The Illinois House voted 83-29 this past Saturday night to increase the motor fuel tax to pay for upgrades to roads, bridges, public transit, railroads and other improvements. According to some analysts, it would produce more than $1 billion next year—or will it? The biggest winner in this gas tax increase will be the bordering states of Wisconsin, Iowa, Missouri and Indiana.

“Illinois is going from one of the lower gas taxes in the region to one of the highest,” stated Patrick Dehaan, founder of GasBuddy.com.  “These taxes may also force hundreds of Illinois convenience stores in Illinois to close, according to industry advocates, costing potentially thousands of jobs and creating a glut of empty buildings.

Other cities and counties also have the option to raise the gas tax even more. Cities in Cook County also have the option to raise gas taxes by an additional 3 cents a gallon.

Registration fees on Illinois vehicles will be increasing as well. Gas-fueled cars will be $199 per car. Electric car fees increase to $245 from just $34 every other year.

Yet to be seen will be the increase in the price of goods and services that rely on transportation via trucks that travel in Illinois. By fall, the cost of select food products may increase due to transportation from warehouses to local stores. Shipping costs by UPS, FedEX and Amazon may increase by late fall. Local ridership by Lyft and Uber may increase, but the base fare will also increase. Tourism by people who visit the state via cars may see a decline in the next 18 months as the state becomes more expensive to visit.

This new gas tax is earmarked to improve roads and travel infrastructure in the state. If this is true, the state will have nicer roads and less people using them.

“I contend that for a nation to try to tax itself into prosperity is like a man standing in a bucket and trying to lift himself up by the handle.” ― Winston S. Churchill

62 COMMENTS

  1. Wait. What? I’d venture to say that many Illinois citizens don’t need this explained. Any tax increase will be harmful as long as they can’t figure out a way to cut spending. We don’t have the luxury of ignoring our bills and increasing our spending….and on top of that, giving ourselves pay raises. They’re wrong. They don’t care about anybody but themselves. They’re as corrupt as the day is long. And nobody should trust them.

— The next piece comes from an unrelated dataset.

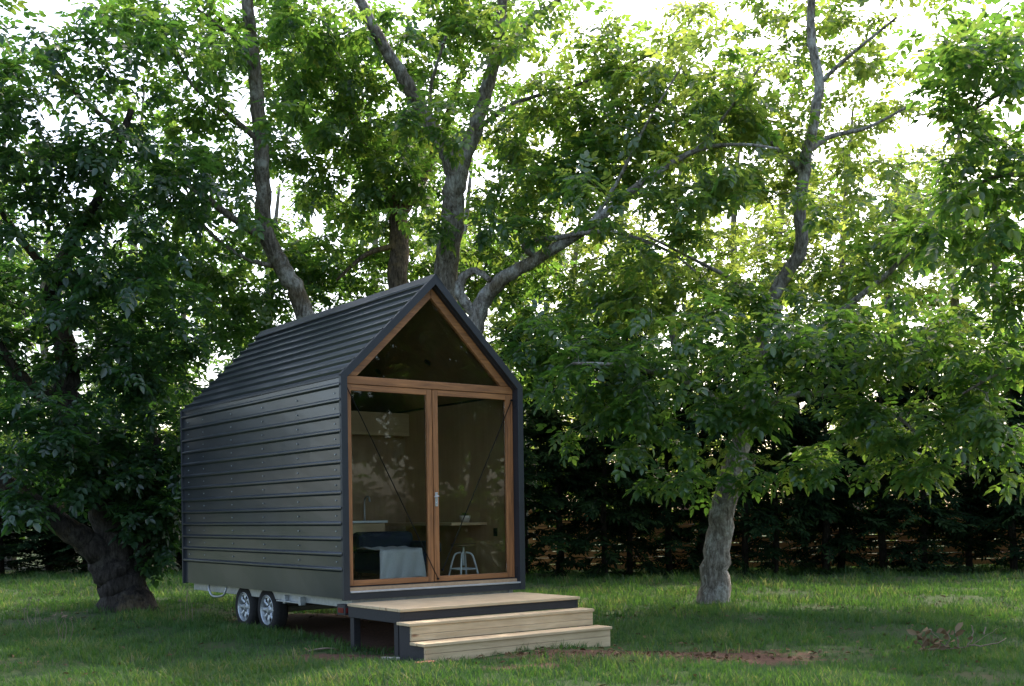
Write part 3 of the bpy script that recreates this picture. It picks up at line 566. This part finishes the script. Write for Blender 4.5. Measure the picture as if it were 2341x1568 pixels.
# chassis
ch=MB(); ch.box(.10,.06,.43,.16,L-.05,.53); ch.box(W-.16,.06,.43,W-.10,L-.05,.53)
for y in(.08,1.0,2.0,3.3,4.4): ch.box(.161,y,.44,W-.161,y+.06,.52)
ch.build('chassis','galv',house,bevel=.004)
hg=MB(); hg.box(.05,1.60,.40,.099,1.66,.50); hg.box(.03,1.2,.42,.10,1.8,.436); hg.box(.03,1.15,.40,.10,1.2,.50); hg.build('mudguard_bracket','galv',house,bevel=.003)
pts,rd=smoothpath([(.05,3.35,.52),(.03,3.4,.42),(.03,3.6,.385),(.03,3.8,.39),(.03,3.9,.46),(.05,3.95,.52)],[.014]*6,5); MB().tube(pts,rd,10).build('stabiliser_tube','galv',house,smooth=True)
pts,rd=smoothpath([(.4,L,.48),(1.2,L+1.2,.48)],[.035]*2,2); db=MB(); db.tube(pts,rd,8); pts,rd=smoothpath([(2.0,L,.48),(1.2,L+1.2,.48)],[.035]*2,2); db.tube(pts,rd,8); db.build('drawbar','galv',house)
tl=empty('tail_light',(0,0,0)); tl.parent=house
MB().box(.0,.02,.36,.09,.20,.475).build('housing','black',tl,bevel=.006); MB().box(-.006,.05,.385,-.0005,.17,.44).build('red_lens','red',tl,bevel=.002); MB().box(.012,.012,.385,.082,.0195,.44).build('red_lens','red',tl,bevel=.002)
def wheel(y,side):
    wt=empty('wheel',(.17 if side==0 else W-.17,y,.285)); wt.parent=house; wt.scale=(.95,.91,.91)
    if side: wt.rotation_euler=(0,0,math.pi)
    MB().lathe([(.20,.09),(.245,.095),(.285,.09),(.31,.065),(.314,.03),(.314,-.03),(.31,-.065),(.285,-.088),(.245,-.092),(.205,-.085)],(0,0,0),'x',36).build('tyre','tyre',wt,smooth=True)
    rm=MB(); rm.lathe([(.206,-.086),(.2,-.089),(.192,-.08),(.182,-.045),(.178,.0),(.2,.085)],(0,0,0),'x',36)
    rm.lathe([(.0,-.075),(.035,-.075),(.042,-.06),(.06,-.05),(.075,-.035),(.08,-.02)],(0,0,0),'x',24)
    for k_ in range(8):
        a=2*math.pi*k_/8; c,s=math.cos(a),math.sin(a); p=[]
        for r_,hw,xx in((.07,.030,-.045),(.13,.022,-.062),(.187,.026,-.052)):
            p.append([(xx,r_*c-hw*s,r_*s+hw*c),(xx-.014,r_*c-hw*.35*s,r_*s+hw*.35*c),(xx-.014,r_*c+hw*.35*s,r_*s-hw*.35*c),(xx,r_*c+hw*s,r_*s-hw*c)])
        rm.sheet(p)
    rm.build('rim','galv',wt)
    bk=MB(); bk.lathe([(0,.0),(.176,.0)],(0,0,0),'x',24); bk.build('brake_plate','black',wt)
for side in(0,1):
    for y in(2.20,2.90): wheel(y,side)
ax=MB()
for y in(2.20,2.90): ax.tube([(.2,y,.285),(W-.2,y,.285)],.035,8)
ax.build('axle','galv',house)
# ---------------------------------------------------------------- deck and steps
st=empty('timber_steps',(HX,HY,.012),HA,label='pale timber entry deck with two broad steps in front of the glass doors',cat='steps')
db=MB(); nb=8; bw=1.10/nb
for i in range(nb): db.box(random.uniform(-.004,.004),-1.12+i*bw,.452,2.35+random.uniform(-.004,.004),-1.12+(i+1)*bw-.007,.482)
db.build('deck_boards','pine',st,bevel=.004)
MB().box(.012,-1.10,.335,.05,-.03,.4505).build('fascia','black',st,bevel=.003); MB().box(2.30,-1.10,.335,2.338,-.03,.4505).build('fascia','black',st,bevel=.003)
MB().box(.051,-1.10,.36,2.299,-1.062,.4505).build('fascia','black',st,bevel=.003)
for a,b in((.03,-.12),(2.25,-.12),(.06,-.98),(2.22,-.98)): MB().box(a,b,-.06,a+.08,b+.08,.334).build('leg','black',st,bevel=.003)
def boards(nm,x0,x1,ys_,z0,z1):
    for i,(a,b) in enumerate(ys_):
        MB().box(x0+random.uniform(-.006,.006),a,z0,x1+random.uniform(-.006,.006),b,z1).build(nm,'pine',st,bevel=.004)
boards('tread',-.03,2.37,[(-1.345,-1.232),(-1.227,-1.104)],.327,.357)
boards('tread',-.03,2.40,[(-1.60,-1.478),(-1.473,-1.352)],.147,.177)
for z0,z1 in((.2465,.3255),(.179,.244)): MB().box(0,-1.33,z0,2.355,-1.302,z1).build('riser','pine',st,bevel=.003)
for z0,z1 in((.075,.1455),(-.04,.072)): MB().box(0,-1.582,z0,2.385,-1.554,z1).build('riser','pine',st,bevel=.003)
for a in(-.0,2.32):
    MB().prism([(-1.10,-.05),(-1.552,-.05),(-1.552,.145),(-1.3,.145),(-1.3,.325),(-1.10,.325)],a,a+.03,'x').build('stringer','black',st)
# ---------------------------------------------------------------- loose furniture inside
def hw(a,b,z): x,y=hloc(a,b); return (x,y,z)
sto=empty('stool',hw(2.02,.70,ZF),HA,label='white metal stool with round dark timber seat behind the right glass door',cat='stool')
MB().lathe([(0,.385),(.15,.385),(.16,.395),(.16,.41),(.15,.42),(0,.42)],(0,0,0),'z',24).build('seat','seat',sto)
MB().tube([(0,0,.15),(0,0,.384)],.016,10).build('screw_post','alu',sto)
for k_ in range(4):
    a=math.pi/4+k_*math.pi/2; c,s=math.cos(a),math.sin(a)
    pts,rd=smoothpath([(.03*c,.03*s,.31),(.10*c,.10*s,.29),(.14*c,.14*s,.2),(.19*c,.19*s,0)],[.012]*4,4); MB().tube(pts,rd,8).build('leg','white',sto,smooth=True)
rg=MB(); pts=[(.16*math.cos(a),.16*math.sin(a),.11) for a in[2*math.pi*i/24 for i in range(25)]]; rg.tube(pts,.009,6,cap=False).build('foot_ring','white',sto,smooth=True)
sf=empty('armchair',hw(1.32,1.15,ZF),HA,label='low navy armchair inside the cabin behind the left glass door',cat='armchair')
MB().box(-.4,-.35,.08,.4,.35,.34).build('seat','navy',sf,bevel=.05); MB().box(-.4,.2,.3,.4,.42,.58).build('backrest','navy',sf,bevel=.06)
MB().box(.32,-.36,.3,.46,.24,.46).build('arm','navy',sf,bevel=.05)
for a in(-.35,.31):
    for b in(-.3,.3): MB().box(a,b,0,a+.04,b+.04,.079).build('leg','seat',sf)
bl=MB(); rows=[]
for i in range(22):
    t=i/21; r_=[]
    for j in range(16):
        u=-.36+.58*j/15; f=.014*math.sin(j*1.3+i*.25)
        if t<.4: r_.append((u+.02*math.sin(i),.18-.56*t/.4,.365+f*.5+.02*math.exp(-((t-.1)/.1)**2)))
        else:
            q=(t-.4)/.6; r_.append((u*(1+.12*q),-.385-.03*q+f*1.3,.365-.345*q*(1+.05*math.sin(j*.9))))
    rows.append(r_)
bl.sheet(rows); bo=bl.build('throw_blanket','throw',None,smooth=True); bo.location=hw(1.24,1.15,ZF); bo.rotation_euler=(0,0,HA)
sm_=bo.modifiers.new('thickness','SOLIDIFY'); sm_.thickness=.012; sm_.offset=1
tag(bo,'white knitted throw draped over the front of the navy armchair','blanket')
pp=empty('potted_plant',hw(2.12,.80,1.336),HA,label='small succulent in a pale clay pot on the desk shelf',cat='potted plant')
MB().lathe([(0,.0),(.05,.0),(.068,.05),(.07,.085),(.062,.085),(.058,.07),(0,.07)],(0,0,0),'z',20).build('pot','pot',pp,smooth=True)
n=26; ang=rng.uniform(0,6.28,n)
cloud('leaves','leaf',pp,np.stack([.02*np.cos(ang),.02*np.sin(ang),np.full(n,.075)],1),np.stack([np.cos(ang),np.sin(ang),rng.uniform(.3,1.6,n)],1),np.stack([-np.cos(ang)*.5,-np.sin(ang)*.5,np.ones(n)],1),rng.uniform(.5,.8,n),rng.uniform(.3,.8,n),ONE)
# ---------------------------------------------------------------- small things on the grass
def weed(px,py,n,hmax,label):
    Y=(H+.0)*FX/(py-1177-(PX-px)*.014) ; b=at(px,py,Y); b.z=0
    r_=empty('dry_weed',b,label=label,cat='weed')
    for i in range(n):
        a=random.uniform(0,6.28); h=hmax*random.uniform(.55,1); sp=random.uniform(.1,.35)*h; o=Vector((random.gauss(0,.06),random.gauss(0,.06),-.02))
        tip=o+Vector((math.cos(a)*sp,math.sin(a)*sp,h)); mid=o.lerp(tip,.5)+Vector((random.gauss(0,.02),random.gauss(0,.02),.03))
        pts,rd=smoothpath([o,mid,tip],[.0035,.003,.002],4); MB().tube(pts,rd,5).build('stem','stick',r_)
        hd=MB()
        for k_ in range(9):
            v=Vector((random.gauss(0,1),random.gauss(0,1),random.gauss(.6,.7))).normalized()*random.uniform(.015,.035); hd.tube([tip,tip+v*.6,tip+v],[.0015,.0025,.0045],5)
        hd.build('seed_head','stick',r_)
weed(150,1478,5,.5,'dry brown weed stalks with seed heads, nearest the lower left corner')
weed(75,1440,4,.45,'thin dry weed stalks at the far left below the old walnut')
weed(430,1432,4,.55,'dry weed stalks with seed heads beside the trailer wheels')
b=at(2190,1510,11.0); b.z=.0
br=empty('dead_branch',b,label='forked dead branch with curled brown leaves lying on the lawn at lower right',cat='branch')
mb=MB()
for pts in([(-.38,.1,.02),(-.12,.03,.05),(.10,0,.07),(.24,-.05,.17),(.36,-.07,.25)],[(.10,0,.07),(.17,.05,.17),(.16,.08,.27)],[(-.1,.03,.05),(-.2,.0,.16),(-.27,.02,.24)],[(-.12,.03,.05),(-.08,.0,.15),(-.11,.02,.22)],[(.24,-.05,.17),(.27,.0,.25)],[(-.3,.08,.03),(-.38,.03,.12)],[(.0,.02,.06),(.04,.1,.14),(.02,.12,.2)],[(.12,-.02,.08),(.28,-.16,.1),(.4,-.2,.16)]):
    p,rd=smoothpath(pts,[max(.0025,.0075-.0015*i) for i in range(len(pts))],4)
    p=[q+Vector((random.gauss(0,.006),random.gauss(0,.006),random.gauss(0,.006))) for q in p]; mb.tube(p,rd,6,noise=.1)
mb.build('stem','stick',br,smooth=True)
n=46; ang=rng.uniform(0,6.28,n)
cloud('dry_leaves','litter',br,np.stack([rng.normal(-.18,.14,n),rng.normal(0,.08,n),rng.uniform(.03,.24,n)],1),np.stack([np.cos(ang),np.sin(ang),rng.normal(0,.7,n)],1),rng.normal(0,1,(n,3)),rng.uniform(.6,1.1,n),rng.uniform(.6,1,n),ONE)
def lying(name,px,py,pts,r0,label,cat,mat='stick'):
    Y=H*FX/(py-1177-(PX-px)*.014); b=at(px,py,Y); b.z=0
    p,rd=smoothpath(pts,[r0*(1-.15*i) for i in range(len(pts))],4); o=MB().tube(p,rd,7,noise=.12).build(name,mat,None,smooth=True); o.location=b; tag(o,label,cat); return o
lying('fallen_stick',735,1492,[(-.15,-.08,.02),(-.05,.0,.035),(.06,.05,.04),(.12,.08,.03)],.012,'short dead stick lying in the grass left of the deck leg','stick')
o=MB().box(-.09,-.03,0,.09,.03,.03).build('timber_offcut','offcut',None,bevel=.005); q=at(893,1508,11.0); o.location=(q.x,q.y,.01); o.rotation_euler=(0,.05,.15); tag(o,'pale timber offcut on the ground beside the black step side','offcut')
o=MB().box(-.1,-.05,0,.1,.05,.07).build('brick','brick',None,bevel=.006); x,y=hloc(-.06,-1.66); o.location=(x,y,-.035); o.rotation_euler=(0,0,HA+.1); tag(o,'red brick half sunk under the front corner of the steps','brick')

    • “Comparing state spending in fiscal year 2000 with state spending in fiscal year 2019 adjusted for inflation, higher education is down 52%, human services and public safety are down 26%, health care is down 23% and net discretionary spending is down 20%, according to an analysis by the Center for Tax and Budget Accountability.” Things have already been cut back to the bone, Leslie Venere.

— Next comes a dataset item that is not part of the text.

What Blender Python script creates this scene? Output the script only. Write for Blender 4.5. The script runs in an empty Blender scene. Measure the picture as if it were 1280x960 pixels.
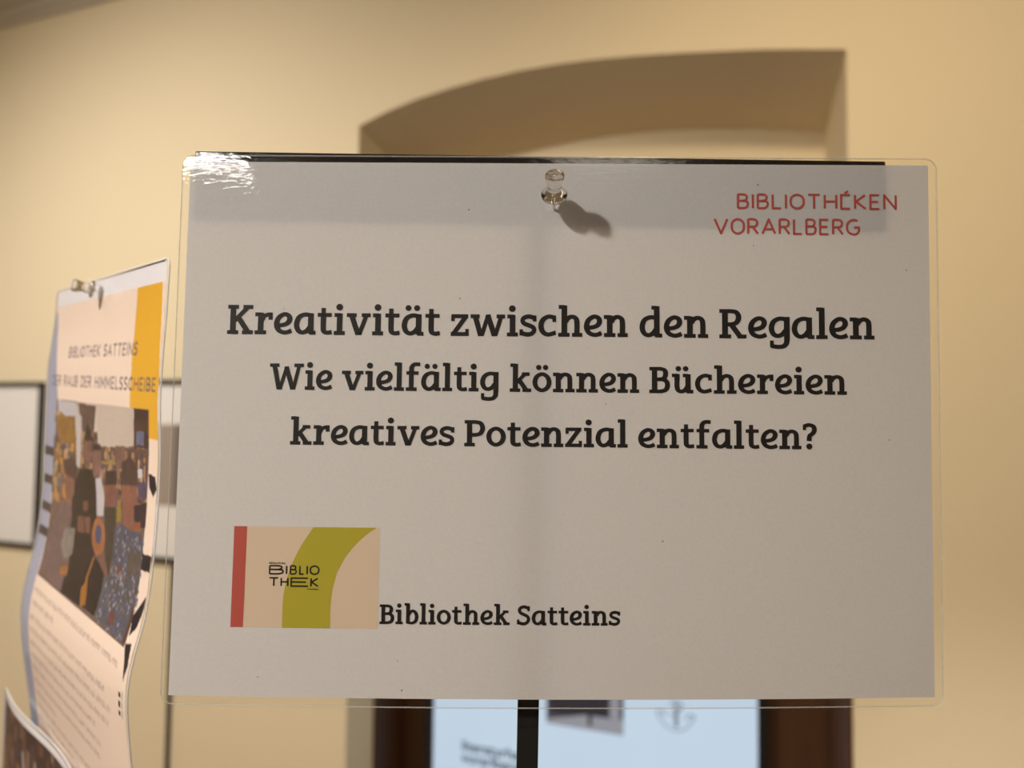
import bpy, bmesh, math, random
import numpy as np
from mathutils import Vector, Matrix
sc = bpy.context.scene
C = sc.collection

# ---------------------------------------------------------------- camera, world, light, exposure
# room axes: the back wall is the plane y = 0 (room at y < 0), floor z = 0; metres
CAM_D, CAM_H, YAW = 2.1, 1.6, math.radians(20)
B = Matrix(((0.999934, -0.011512, 0.0), (-0.00053, -0.045996, -0.998941), (0.0115, 0.998875, -0.045999)))
L2W = Matrix(((math.cos(YAW), -math.sin(YAW), 0), (math.sin(YAW), math.cos(YAW), 0), (0, 0, 1)))  # (right, forward, up) -> room
CW = L2W @ B                                            # camera axes -> room
CAM = Matrix.Translation((0, -CAM_D, CAM_H)) @ CW.to_4x4()
cam = bpy.data.cameras.new('camera'); cam_o = bpy.data.objects.new('camera', cam); C.objects.link(cam_o)
cam_o.matrix_world = CAM
cam.sensor_width = 36; cam.lens = 888 / 1280 * 36; cam.clip_start = .01; cam.clip_end = 50
cam.dof.use_dof = True; cam.dof.focus_distance = .281; cam.dof.aperture_fstop = 6.7
sc.camera = cam_o
w = bpy.data.worlds.new('world'); sc.world = w; w.use_nodes = True
w.node_tree.nodes['Background'].inputs[0].default_value = (1, .86, .7, 1)
w.node_tree.nodes['Background'].inputs[1].default_value = .02
vs = sc.view_settings; vs.view_transform = 'Standard'; vs.look = 'None'; vs.gamma = 1; vs.use_curve_mapping = False
vs.exposure = .13
WARM = (1, .88, .73)
def area(name, loc, target, size, power, col=WARM, spread=180):
    l = bpy.data.lights.new(name, 'AREA'); l.shape = 'DISK'; l.size = size; l.energy = power; l.color = col
    l.spread = math.radians(spread)
    o = bpy.data.objects.new(name, l); C.objects.link(o); o.location = loc
    o.rotation_euler = (Vector(target) - Vector(loc)).to_track_quat('-Z', 'Y').to_euler(); return o
def spot(name, loc, target, power, ang, blend=1, rad=.06, col=WARM):
    l = bpy.data.lights.new(name, 'SPOT'); l.energy = power; l.color = col; l.spot_size = math.radians(ang); l.spot_blend = blend
    l.shadow_soft_size = rad
    o = bpy.data.objects.new(name, l); C.objects.link(o); o.location = loc
    o.rotation_euler = (Vector(target) - Vector(loc)).to_track_quat('-Z', 'Y').to_euler(); return o
LED = (1, .93, .85)
spot('ceiling_spot_key', (-1.50, -4.0, 3.3), (-.34, -1.92, 1.71), 375, 18, 1, .11, LED)
spot('poster_fill_spot', (-1.9, -3.9, 3.3), (-.44, -1.75, 1.40), 45, 14, 1, .05, LED)  # added spot without a fixture, brightens the tall poster
area('fill_area_left', (-2.5, -4.5, 3.38), (-2.0, -2.5, 0), 1.4, 26, LED)  # unseen fill light, added to brighten the left wall and poster
area('fill_area_right', (1.4, -4.4, 3.38), (1.2, -2.5, 0), 1.2, 8)  # unseen fill light, added to raise the overall room brightness
spot('wall_washer_left', (-2.4, -2.3, 3.38), (-2.1, .0, .45), 308, 120, 1, .12, LED)
spot('wall_washer_right', (.12, -1.65, 3.38), (.50, .0, .75), 112, 132, 1, .12, (1, .83, .60))

# ---------------------------------------------------------------- helpers
def s2l(c):
    c = np.asarray(c, float) / 255
    return np.where(c <= .04045, c / 12.92, ((c + .055) / 1.055) ** 2.4)
def rgb(*c): return (*[float(x) for x in s2l(c)], 1)
def mat(name, col, rough=.6, spec=.4, metal=0, bump=0, bscale=50, var=0, coat=0, stretch=None):
    m = bpy.data.materials.new(name); m.use_nodes = True; nt = m.node_tree; b = nt.nodes['Principled BSDF']
    b.inputs['Base Color'].default_value = col; b.inputs['Roughness'].default_value = rough
    b.inputs['Specular IOR Level'].default_value = spec; b.inputs['Metallic'].default_value = metal
    b.inputs['Coat Weight'].default_value = coat
    tc = nt.nodes.new('ShaderNodeTexCoord'); mp = nt.nodes.new('ShaderNodeMapping'); nt.links.new(tc.outputs['Object'], mp.inputs[0])
    if stretch: mp.inputs['Scale'].default_value = stretch
    if var:
        n = nt.nodes.new('ShaderNodeTexNoise'); n.inputs['Scale'].default_value = bscale * .3; n.inputs['Detail'].default_value = 5
        nt.links.new(mp.outputs[0], n.inputs['Vector'])
        mx = nt.nodes.new('ShaderNodeMix'); mx.data_type = 'RGBA'
        mx.inputs[6].default_value = (*[x * (1 - var) for x in col[:3]], 1); mx.inputs[7].default_value = (*[min(1, x * (1 + var)) for x in col[:3]], 1)
        nt.links.new(n.outputs['Fac'], mx.inputs[0]); nt.links.new(mx.outputs[2], b.inputs['Base Color'])
    if bump:
        n = nt.nodes.new('ShaderNodeTexNoise'); n.inputs['Scale'].default_value = bscale; n.inputs['Detail'].default_value = 4
        nt.links.new(mp.outputs[0], n.inputs['Vector'])
        bp = nt.nodes.new('ShaderNodeBump'); bp.inputs['Distance'].default_value = bump
        nt.links.new(n.outputs['Fac'], bp.inputs['Height']); nt.links.new(bp.outputs[0], b.inputs['Normal'])
    return m
def paper_mat(name, col, trans=.3, attr=None, gloss=0):
    m = bpy.data.materials.new(name); m.use_nodes = True; nt = m.node_tree; nt.nodes.clear()
    out = nt.nodes.new('ShaderNodeOutputMaterial'); d = nt.nodes.new('ShaderNodeBsdfDiffuse'); t = nt.nodes.new('ShaderNodeBsdfTranslucent')
    mx = nt.nodes.new('ShaderNodeMixShader'); mx.inputs[0].default_value = trans
    if attr:
        a = nt.nodes.new('ShaderNodeAttribute'); a.attribute_name = attr; src = a.outputs['Color']
    else:
        tc = nt.nodes.new('ShaderNodeTexCoord'); n = nt.nodes.new('ShaderNodeTexNoise'); n.inputs['Scale'].default_value = 900
        n.inputs['Detail'].default_value = 6; nt.links.new(tc.outputs['Object'], n.inputs['Vector'])
        c = nt.nodes.new('ShaderNodeMix'); c.data_type = 'RGBA'
        c.inputs[6].default_value = (*[x * .93 for x in col[:3]], 1); c.inputs[7].default_value = (*[min(1, x * 1.05) for x in col[:3]], 1)
        nt.links.new(n.outputs['Fac'], c.inputs[0]); src = c.outputs[2]
    for x in (d, t): nt.links.new(src, x.inputs['Color'])
    nt.links.new(d.outputs[0], mx.inputs[1]); nt.links.new(t.outputs[0], mx.inputs[2])
    last = mx.outputs[0]
    if gloss:
        g = nt.nodes.new('ShaderNodeBsdfGlossy'); g.inputs['Roughness'].default_value = .25
        f = nt.nodes.new('ShaderNodeFresnel'); f.inputs[0].default_value = 1.4
        m2 = nt.nodes.new('ShaderNodeMixShader'); nt.links.new(f.outputs[0], m2.inputs[0]); nt.links.new(last, m2.inputs[1]); nt.links.new(g.outputs[0], m2.inputs[2]); last = m2.outputs[0]
    nt.links.new(last, out.inputs[0]); return m
def film_mat(name, rough=.06, bump=.0004, tint=(1, 1, 1, 1), milky=0):
    m = bpy.data.materials.new(name); m.use_nodes = True; nt = m.node_tree; nt.nodes.clear()
    out = nt.nodes.new('ShaderNodeOutputMaterial'); t = nt.nodes.new('ShaderNodeBsdfTransparent'); t.inputs[0].default_value = tint
    g = nt.nodes.new('ShaderNodeBsdfGlossy'); g.inputs['Roughness'].default_value = rough
    f = nt.nodes.new('ShaderNodeFresnel'); f.inputs[0].default_value = 1.4
    tc = nt.nodes.new('ShaderNodeTexCoord')
    n = nt.nodes.new('ShaderNodeTexNoise'); n.inputs['Scale'].default_value = 420; n.inputs['Detail'].default_value = 1; n.inputs['Roughness'].default_value = .6
    mp = nt.nodes.new('ShaderNodeMapping'); mp.inputs['Scale'].default_value = (.6, 1.3, 1); nt.links.new(tc.outputs['Object'], mp.inputs[0]); nt.links.new(mp.outputs[0], n.inputs['Vector'])
    b = nt.nodes.new('ShaderNodeBump'); b.inputs['Distance'].default_value = bump; nt.links.new(n.outputs['Fac'], b.inputs['Height'])
    nt.links.new(b.outputs[0], g.inputs['Normal']); nt.links.new(b.outputs[0], f.inputs['Normal'])
    ge = nt.nodes.new('ShaderNodeNewGeometry'); ma = nt.nodes.new('ShaderNodeMath'); ma.operation = 'MULTIPLY_ADD'   # same reflectance from both sides of the thin film
    nt.links.new(ge.outputs['Backfacing'], ma.inputs[0]); ma.inputs[1].default_value = 1 / 1.4 - 1.4; ma.inputs[2].default_value = 1.4; nt.links.new(ma.outputs[0], f.inputs[0])
    mx = nt.nodes.new('ShaderNodeMixShader'); nt.links.new(f.outputs[0], mx.inputs[0]); nt.links.new(t.outputs[0], mx.inputs[1]); nt.links.new(g.outputs[0], mx.inputs[2])
    last = mx.outputs[0]
    if milky:
        d = nt.nodes.new('ShaderNodeBsdfDiffuse'); d.inputs[0].default_value = (.85, .85, .85, 1)
        m2 = nt.nodes.new('ShaderNodeMixShader'); m2.inputs[0].default_value = milky; nt.links.new(last, m2.inputs[1]); nt.links.new(d.outputs[0], m2.inputs[2]); last = m2.outputs[0]
    nt.links.new(last, out.inputs[0]); return m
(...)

    • Mike Wyckoff numbers might be right, but past support has been more than the state could afford. If spending exceeds what money the state has, the state should get spending under control. A pay cut, rather than a raise, would be a good place to start. And what is discretionary spending? Down just 20%? Why does higher education need any money? They should live within their means with the massive tuition dollars they receive. Spending is out of control, Mike, all over the country and those taxes just keep rising.

    • Fair enough. If those attitudes reflect your values, then so be it. In my view we charge students far too much in the way of tuition and fees to attend our universities. That’s a reflection of the state’s inability to live up to its responsibility to education its citizenry. Tuition is way up because state support for higher education is way down. Our children are not leaving the state to go to colleges elsewhere because our institutions aren’t up to par, but rather because they are underfunded. If we lived in a poor state, I would see things differently. But we live in a relatively rich state (take a look at some state gdp rankings). The wealth is there, but we’re too cheap to invest it in our children.

    • I don’t disagree entirely. Universities spend too much on administrative personnel, in my view. But if you plot state support for higher education over time, the extent to which it’s gone down is striking. You’re a good person to disagree with, I have to say. You’re kind enough to listen to my arguments and point of view. Will let you go, though 🙂 Take care.

  2. Hang in there, Barbara Ellis. By law the money has to be used for infrastructure. The repairs and improvements are badly needed, and this will be at least a modest shot in the arm to local economies around the state. I hate the regressivity of the gas tax, but it does at least point at the people who will benefit from the infrastructure improvements.